Eisenhower failed to appreciate the extent of the internal divisions and anti-democratic tendencies in the Arab world which stood in the way of an alliance with the U.S. He also could not see that Israel was actually playing a stabilizing role in the region, rather than being the root cause of that instability. That fact did not become obvious until the 2011 Arab Spring uprisings which clearly had nothing to do with Israel.

THE KIND OF LEADER THE U.S. NEEDS TODAY

Doran’s conclusion is that the U.S. needs to throw off more than 50 years of discredited Middle East policy assumptions. U.S. leaders must recognize that pressuring Israel cannot resolve the complex ethnic nationalist and religious forces tearing apart the Arab and Muslim world, and be capable of adjusting their outlook in reaction to the new strategic realities in the region.

By all accounts, General Mattis is just such a leader. While his boosters like to compare him to the bold and charismatic General George Patton of World War II fame, his associates view him as a better strategic thinker and far more disciplined than Patton ever was. Democrats and Republicans have publicly suggested that General Mattis has the extensive strategic and foreign policy experience that President-elect Trump lacks. Mattis’s strong influence on Trump’s policies is already apparent. As Secretary of Defense, Mattis would reassure many who have been worried about how Trump would govern in those critical areas.

CAPABLE OF SPEAKING TRUTH TO POWER

Thomas Ricks, who has been one of Mattis’s colleagues over the past three years at the Hoover Institution, writes, “He is an unusually forthright man, which is one reason his sayings have become so popular among Marines. (One of the more printable is, ‘Be polite, be professional, but have a plan to kill everybody you meet.’) He will tell the president what he thinks, and that is a good thing.
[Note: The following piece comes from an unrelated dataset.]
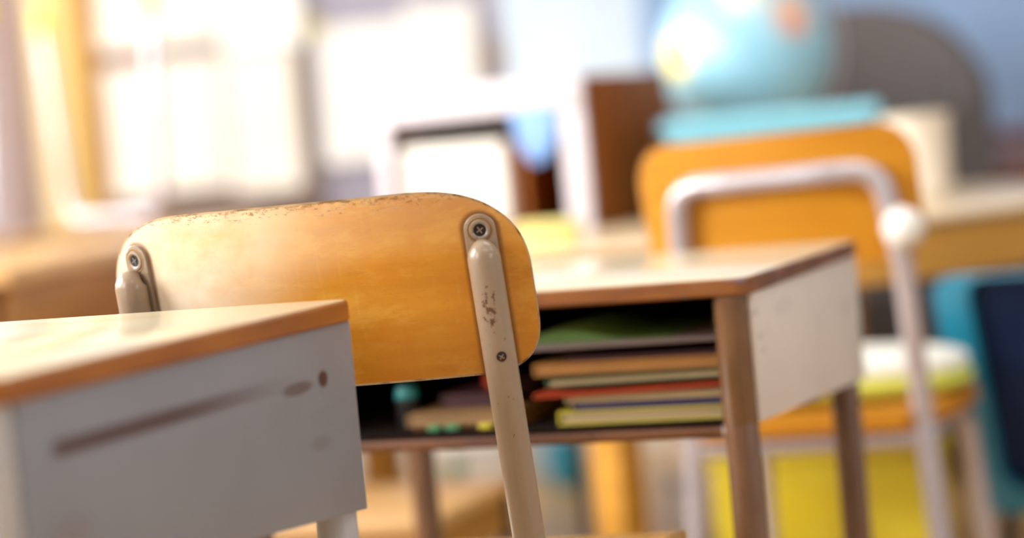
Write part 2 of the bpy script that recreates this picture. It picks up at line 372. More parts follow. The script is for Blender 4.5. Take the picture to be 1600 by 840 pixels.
# window frames out of view, with thin clear panes
M_glass = bpy.data.materials.new('window_glass'); M_glass.use_nodes = True
nt = M_glass.node_tree; nt.nodes.clear()
ou = nt.nodes.new('ShaderNodeOutputMaterial'); mx = nt.nodes.new('ShaderNodeMixShader'); tr = nt.nodes.new('ShaderNodeBsdfTransparent'); gl = nt.nodes.new('ShaderNodeBsdfGlossy')
mx.inputs[0].default_value = 0.06; gl.inputs['Roughness'].default_value = 0.02
nt.links.new(tr.outputs[0], mx.inputs[1]); nt.links.new(gl.outputs[0], mx.inputs[2]); nt.links.new(mx.outputs[0], ou.inputs[0])
obj('added_blind', B((XR + 0.045, -0.4, 1.61), (0.004, 1.79, 1.47)), M_white, added_win, False)  # unseen blind added behind the right-hand fill lamp
obj('pane', B((XR + 0.085, -0.4, 1.61), (0.006, 1.76, 1.42)), M_glass, added_win, False)  # unseen pane of the added window
for i, (a, b) in enumerate(win):
    bm = NB()
    for y in (a + 0.025, (a + b) / 2, b - 0.025): box(bm, (XL - 0.085, y, 1.805), (0.05, 0.05, 1.95))
    for z in (0.855, 1.61, 2.755): box(bm, (XL - 0.085, (a + b) / 2, z), (0.05, b - a, 0.05))
    f = struct('window_%d' % (i + 1), bm, M_post_y)
    if i < 2:
        bl = obj('added_blind', B((XL - 0.045, (a + b) / 2, 1.805), (0.004, b - a - 0.01, 1.94)), M_white, f, False)  # unseen blind added to keep direct sun out of the front windows
    obj('pane', B((XL - 0.085, (a + b) / 2, 1.805), (0.006, b - a - 0.04, 1.89)), M_glass, f, False)

# wooden post against the back wall, at the left of the picture
o = obj('trim_1', B((-1.095, 5.972, 1.45), (0.115, 0.05, 2.896), 0.006), M_post_y, None); o['kind'] = 'structure'
o = obj('trim_2', B((-1.014, 5.978, 1.45), (0.046, 0.04, 2.896), 0.004), M_post_o, None); o['kind'] = 'structure'
o = obj('trim_3', B((-1.222, 5.982, 1.45), (0.016, 0.03, 2.896), 0.002), M_post_o, None); o['kind'] = 'structure'

# ------------------------------------------------------------------ wall things
t = thing('pinboard', 'brown pinboard behind cream paper sheets on lavender back wall', 'pinboard', (-0.745, 5.985, 0.69))
obj('board', B((0, 0, 0.42), (0.56, 0.014, 0.84)), M_cork, t, False)
obj('frame', B((0, -0.002, -0.008), (0.58, 0.022, 0.020)), M_dkwood, t, False)
def sheet(x0, x1, z0, z1, y, label, M, curl=0.006, group=None, tilt=0.0, name='paper_sheet', cat='paper'):
    bm = NB(); nx, nz = 8, 8; w, h = x1 - x0, z1 - z0; V = {}
    for s_, off in ((0, 0.0), (1, 0.0009)):
        for i in range(nx + 1):
            for j in range(nz + 1):
                u, v = i / nx - .5, j / nz - .5
                c = curl * (max(0, -v - 0.1) ** 2) * 8 + curl * 0.3 * math.sin(u * 5 + x0 * 20)
                V[s_, i, j] = bm.verts.new((u * w, -abs(c) - off - 0.0008, v * h))
    for s_ in (0, 1):
        for i in range(nx):
            for j in range(nz): bm.faces.new((V[s_, i, j], V[s_, i + 1, j], V[s_, i + 1, j + 1], V[s_, i, j + 1]))
    ring = [(i, 0) for i in range(nx)] + [(nx, j) for j in range(nz)] + [(i, nz) for i in range(nx, 0, -1)] + [(0, j) for j in range(nz, 0, -1)]
    for k in range(len(ring)):
        a, b = ring[k], ring[(k + 1) % len(ring)]
        bm.faces.new((V[0, a[0], a[1]], V[0, b[0], b[1]], V[1, b[0], b[1]], V[1, a[0], a[1]]))
    o = obj(name, bm, M); tag(o, label, cat, group, ((x0 + x1) / 2, y, (z0 + z1) / 2)); o.rotation_euler = (0, tilt, 0); return o
G = 'cream sheets pinned to the board'
sheet(-1.005, -0.858, 0.755, 1.080, 5.975, 'cream sheet in lower row of pinboard, nearest the yellow post', M_cream, group=G)
sheet(-0.848, -0.688, 0.762, 1.088, 5.975, 'cream sheet in the middle of the lower row on pinboard', M_cream, group=G)
sheet(-0.678, -0.505, 0.742, 1.090, 5.975, 'cream sheet in lower row of pinboard, farthest from the yellow post', M_cream, group=G)
sheet(-0.995, -0.862, 1.128, 1.41, 5.975, 'cream sheet in upper row of pinboard, nearest the yellow post', M_cream, group=G)
sheet(-0.850, -0.690, 1.128, 1.41, 5.975, 'cream sheet in the middle of the upper row on pinboard', M_cream, group=G)
sheet(-0.680, -0.470, 1.098, 1.42, 5.975, 'wide cream sheet in upper row of pinboard, overlapping its right edge', M_white, group=G)
o = obj('red_strip', B((0, 0, 0), (0.075, 0.003, 0.014), 0.001, 1), M_red); tag(o, 'short red tape strip between the two rows of cream sheets', 'tape', None, (-0.915, 5.974, 1.097))
o = obj('sticky_note', B((0, 0, 0), (0.055, 0.003, 0.040), 0.001, 1), M_yelcov); tag(o, 'small yellow sticky note at upper corner of the white wall poster', 'note', None, (-0.452, 5.984, 1.142))
sheet(-0.445, -0.205, 0.79, 1.135, 5.990, 'large white poster on lavender wall, beside the pinboard', M_white, name='wall_poster', cat='poster', tilt=0.01)
sheet(-0.215, -0.035, 0.80, 1.165, 5.985, 'taller white poster overlapping another, above the wooden cubby', M_white, name='wall_poster', cat='poster', tilt=0.005)
sheet(0.030, 0.385, 0.945, 1.32, 5.99, 'pale blue poster on wall between white posters and globe', M_lblue, name='wall_poster', cat='poster', tilt=-0.02)
o = obj('sticky_note', B((0, 0, 0), (0.035, 0.003, 0.060), 0.001, 1), M_tan); tag(o, 'small tan paper tag on wall between white and pale blue posters', 'note', None, (0.005, 5.986, 1.025))
t = thing('notice_board', 'wide plain blue board on back wall behind the globe', 'board', (1.30, 5.985, 0.72))
obj('board', B((0, 0, 0.55), (1.84, 0.016, 1.10)), M_blue, t, False)
obj('frame', B((0, -0.002, -0.010), (1.86, 0.024, 0.022)), M_brown, t, False)

# ------------------------------------------------------------------ student desk
def student_desk(name, label, loc, rz, H, Mtop, Medge, Mpanel, Mleg, Wd=0.575, D=0.46, rear=0.141):
    t = thing(name, label, 'desk', loc, rz, 'student desks')
    th = 0.017
    top = obj('desktop', prism(NB(), rrect(Wd - 0.004, D - 0.004, 0.014), 'z', H - th + 0.002, H, 0.0015), Mtop, t)
    # edge band: ring round the top
    bm = NB(); o_ = rrect(Wd, D, 0.016); i_ = rrect(Wd - 0.0045, D - 0.0045, 0.014)
    R = []
    for (pts, z) in ((o_, H - 0.0025), (i_, H - 0.0002), (i_, H - th), (o_, H - th + 0.002)): R.append([bm.verts.new((p[0], p[1], z)) for p in pts])
    k = len(o_)
    for a in range(4):
        for i in range(k): bm.faces.new((R[a][i], R[a][(i + 1) % k], R[(a + 1) % 4][(i + 1) % k], R[(a + 1) % 4][i]))
    obj('edge_band', bm, Medge, top)
    zb = H - th
    # side panels: enamelled sheet, a little deeper at the rear
    for s in (1, -1):
        x0, x1 = s * (Wd / 2 - 0.008), s * (Wd / 2 - 0.003)
        ol = [(-D / 2 + 0.018, zb), (D / 2 - 0.006, zb), (D / 2 - 0.006, zb - rear), (-D / 2 + 0.018, zb - 0.122)]
        obj('side_panel', prism(NB(), ol, 'x', min(x0, x1), max(x0, x1), 0.0012), Mpanel, t)
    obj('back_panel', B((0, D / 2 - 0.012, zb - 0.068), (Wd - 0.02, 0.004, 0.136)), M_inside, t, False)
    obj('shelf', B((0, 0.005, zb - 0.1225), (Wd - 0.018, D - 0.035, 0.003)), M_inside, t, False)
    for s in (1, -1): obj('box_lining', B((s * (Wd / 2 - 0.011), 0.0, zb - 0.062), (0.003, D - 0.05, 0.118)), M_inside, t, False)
    bar = obj('front_bar', tube(NB(), [(-Wd / 2 + 0.03, -D / 2 + 0.030, zb - 0.131), (Wd / 2 - 0.03, -D / 2 + 0.030, zb - 0.131)], 0.0068, 14), M_bar, t)
    obj('bar_ferrule', tube(NB(), [(Wd / 2 - 0.045, -D / 2 + 0.030, zb - 0.131), (Wd / 2 - 0.028, -D / 2 + 0.030, zb - 0.131)], 0.0076, 14), M_chrome, bar)
    for (sx, sy) in ((1, -1), (-1, -1), (1, 1), (-1, 1)):
        x = sx * (Wd / 2 - 0.0245); y = sy * (D / 2 - 0.020)
        lg = obj('leg', tube(NB(), [(x, y, zb), (x, y, zb - 0.1225), (x, y, zb - 0.124), (x, y, zb - 0.1255), (x, y, 0.012)], 0.0165, 20, radii=[0.0172, 0.0172, 0.0162, 0.0165, 0.0165]), Mleg, t)
        obj('foot_cap', lathe(NB(), [(0, 0), (0.016, 0), (0.0195, 0.004), (0.0195, 0.03), (0.0170, 0.033), (0.0170, 0.030)], 16, (x, y, 0)), M_rub, lg)
    for (y, z) in ((-D / 2 + 0.05, zb - 0.02), (D / 2 - 0.03, zb - 0.02)):
        pass
    return t
PHI2, PHI1 = 0.3628, 0.3873
D2 = (0.0329 + 0.012 * 0.355, 2.5302 + 0.012 * 0.935, 0)
student_desk('student_desk', 'pale-topped student desk with books in its open box, cream side panel', D2, -PHI2, 0.668, M_lam, M_edge, M_panel2, M_leg2, D=0.484)
student_desk('student_desk', 'nearest student desk with scratched grey metal side panel and orange-brown edge', (-0.4850, 1.7472, 0), -PHI1, 0.704, M_lam, M_edge1, M_panel1, M_leg1, D=0.49, rear=0.150)

# things inside the book box, placed in that desk's own frame
R2 = Matrix.Rotation(-PHI2, 3, 'Z')
def inbox(x, y, z): return Vector(D2) + R2 @ Vector((x, y, z))
def book(label, x0, x1, z0, z1, Mc, Mp, depth=0.21, y0=-0.198, rz=0.0, tiltx=0.0, name='book', cat='book', group='books and notebooks in the desk box'):
    w, h = x1 - x0, z1 - z0
    t = thing(name, label, cat, inbox((x0 + x1) / 2, y0 + depth / 2, z0), -PHI2 + rz, group, ry=tiltx)
    ct = min(0.0016, h * 0.16)
    bm = NB(); box(bm, (0, 0, ct / 2), (w, depth, ct)); box(bm, (0, 0, h - ct / 2), (w, depth, ct)); box(bm, (-w / 2 + 0.001, 0, h / 2), (0.002, depth, h - 2 * ct))
    obj('cover', bm, Mc, t, False)
    obj('pages', B((0.001, -0.0006, h / 2), (w - 0.005, depth - 0.005, h - 2 * ct - 0.0004)), Mp, t, False)
    return t
SH = 0.668 - 0.017 - 0.121
book('thick yellow-spined book with pale pages, lowest of the right-hand stack in desk', 0.069, 0.243, SH, SH + 0.0135, M_yelcov, M_pages)
book('navy-covered book lying just above the thick yellow-spined one', 0.085, 0.242, SH + 0.0137, SH + 0.0215, M_navycov, M_navycov, y0=-0.195)
book('cream notebook with yellow left edge under the thin red book', 0.078, 0.243, SH + 0.0217, SH + 0.0292, M_pages, M_pages, y0=-0.197)
book('thin bright red book sloping in middle of the right-hand stack', 0.046, 0.243, SH + 0.0300, SH + 0.0345, M_red, M_red, y0=-0.200, tiltx=-0.020)
book('dark green book with cream pages lying on the thin red one', 0.060, 0.243, SH + 0.0395, SH + 0.0475, M_dgreen, M_pages, y0=-0.199, tiltx=-0.010)
book('orange-brown folder lying on the dark green book', 0.046, 0.244, SH + 0.0495, SH + 0.0615, M_orangecov, M_orangecov, y0=-0.194)
book('plum-dark folder under the grey tray in the desk', 0.078, 0.242, SH + 0.0617, SH + 0.0660, M_plum, M_plum, y0=-0.185)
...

He has demonstrated repeatedly that he believes it part of his duty to give his candid views to his superiors.”

Ricks also takes comfort in the knowledge that General Mattis is “extremely well read,” and takes the ancient wisdom of emperors and philosophers into account when making his own decisions.

As far as the danger of putting a military man in charge of the Pentagon, Ricks writes, “General Mattis knows that war is the last resort, not the first one. He also understands that the threat of force works best when it works in conjunction with robust diplomatic efforts.”

Reporters covering the Pentagon say that word of Mattis’s selection generated a big boost in morale. Reporters covering Capitol Hill expect little or no trouble in securing the congressional waiver Mattis needs to serve as defense secretary. They predict broad bipartisan support for his Senate confirmation.

As far as friends of Israel are concerned, General Mattis’s clear-eyed recognition of the seriousness of the threat from Iran should serve as a source of encouragement far outweighing any concerns about an isolated statement he made three years ago when the strategic view of the Middle East was far different than it is today.